Historisch gesehen ist das für die besseren Kreise eine reichlich neue Erfahrung. Dass in St. Tropez 80 Meter lange Yachten schaukeln, dass amerikanische Banken die Weltwirtschaft zerdrücken und in Brüssel entschieden wird, welche Apfelsorte nicht mehr den Normen entspricht, das alles hat es so früher nicht gegeben. Reichtum etwa war ein Begriff, der eine lokale Bezugsgrösse hatte. Reich definierte man an denen, die man in der Stadt sah. Reichtum drückte sich erst durch viele Fenster an den Strassenfronten der Häuser aus, dann durch Elektrifizierung, Möbel aus fernen Städten, Schiffsreisen, Motorräder und Automobile, deren Sitze man mit dem Blut geschossener Rehböcke versaute, das Tennishobby der Tochter. Reich war das, was man in seinem Umfeld als reich erleben konnte. Reich war für die armen Schlucker in der Schleifmühl der Privatier, dessen Kinder mit Goldstücken Schusser spielen durften. Es gab keine andere Vergleichsgrösse. Dank Zeitung, dank der “Leute”-Seiten gibt es nun Vergleichsmöglichkeiten; abgehalfterte Tennisspieler und aufgeblasene Moderatorinnen, CEOs unübersehbarer Firmenkomplexe und jede Menge Betreter roter Teppiche, und was sonst kleine graue Männer in Beige für wenig Geld als relevant, wirklich relevant erachten.
Natürlich bemüht man sich, etwas dagegen zu setzen, man überreicht Schecks für wohltätige Zwecke, baut den Kulturbetrieb aus und erwartet, dass man damit wohlgesonnene Aufnahme in die Medien findet. Hinten. Im Lokalen. Die bundesweite Aufmerksamkeit der kleinen grauen Männer in Beige bekommen allenfalls die Morde, die Kinderschänder, von denen man hier jüngst einen entdeckt hat, oder die Asozialen, die Kinder verhungern lassen, wie jüngst in der Region geschehen. Und so fegt man sie eben an, wenn sie mit ihren Kameras die Inszenierung der alten Westviertelpracht stören.
Man kann dieser in Verbitterung badenden Melancholie eine gewisse Berechtigung nicht absprechen, denn auf der anderen Seite lebt dieses Land durch diese Menschen. Eine Republik, die wirklich nur aus überlauten Talkshowgesichtern, unverantwortlichen Politikberatern, Friseuren, Köchen, Fernsehansagern, Erzieherinnen missratener Blagen, Wohlstandsverwahlosten und anderem hochgespülten Personal bestünde, wäre nicht angenehm und auch nicht lebensfähig.

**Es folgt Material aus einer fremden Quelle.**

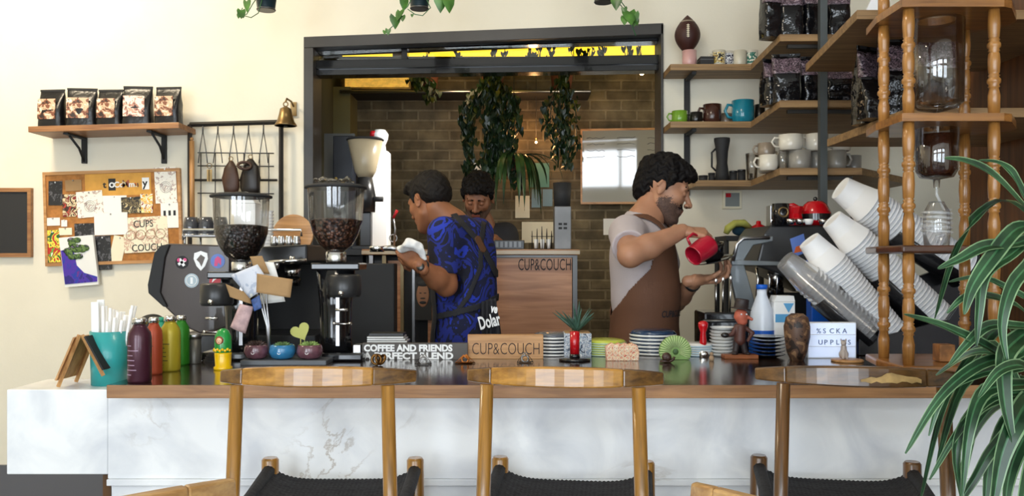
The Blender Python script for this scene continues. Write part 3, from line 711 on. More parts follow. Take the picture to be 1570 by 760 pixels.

Jemand muss in der Leasing- und Abwrackrepublik Deutschland auch noch Autos komplett bezahlen, Häuser besitzen und sozialversicherungspflichtige Arbeitsplätze bewahren, egal, was einem ungewaschene Berliner Grossmäuler an Alternativen mit freier Beschäftigung vorlügen. Niemand käme hier auf die Idee, einem in der Pause mal schnell ein Konsumprodukt anzudrehen. Man kann sich darauf verlassen, dass sich zu spät Kommende entschuldigen und einem nicht die Rückseite zudrehen, wenn sie zu ihren Sitzen gelangen. Es gibt noch Stil und Etikette, sie ziehen sich hierher zurück, schaffen sich einen eigenen Raum, schotten sich ab und reagieren dann mitunter bösartig, wenn sie nicht respektiert werden.
So gesehen mag es vielleicht vergebens sein, vergessene Werke wieder zur Aufführung zu bringen. Aber das nur wenige Sekunden lange Schauspiel des beissenden Bürgertums und des verscheuchten grauen Mannes in Beige wäre es wert gewesen, für die Karten selbst bei EM anzurufen und sich im Gegenzug für eine Mitgliedschaft im Verein breitschlagen zu lassen. Dass es ihr dabei allein um meine Person und nicht meinen Beruf ginge, verstünde sich von selbst. Internet, nein, das liest man hier nicht. Glücklicherweise.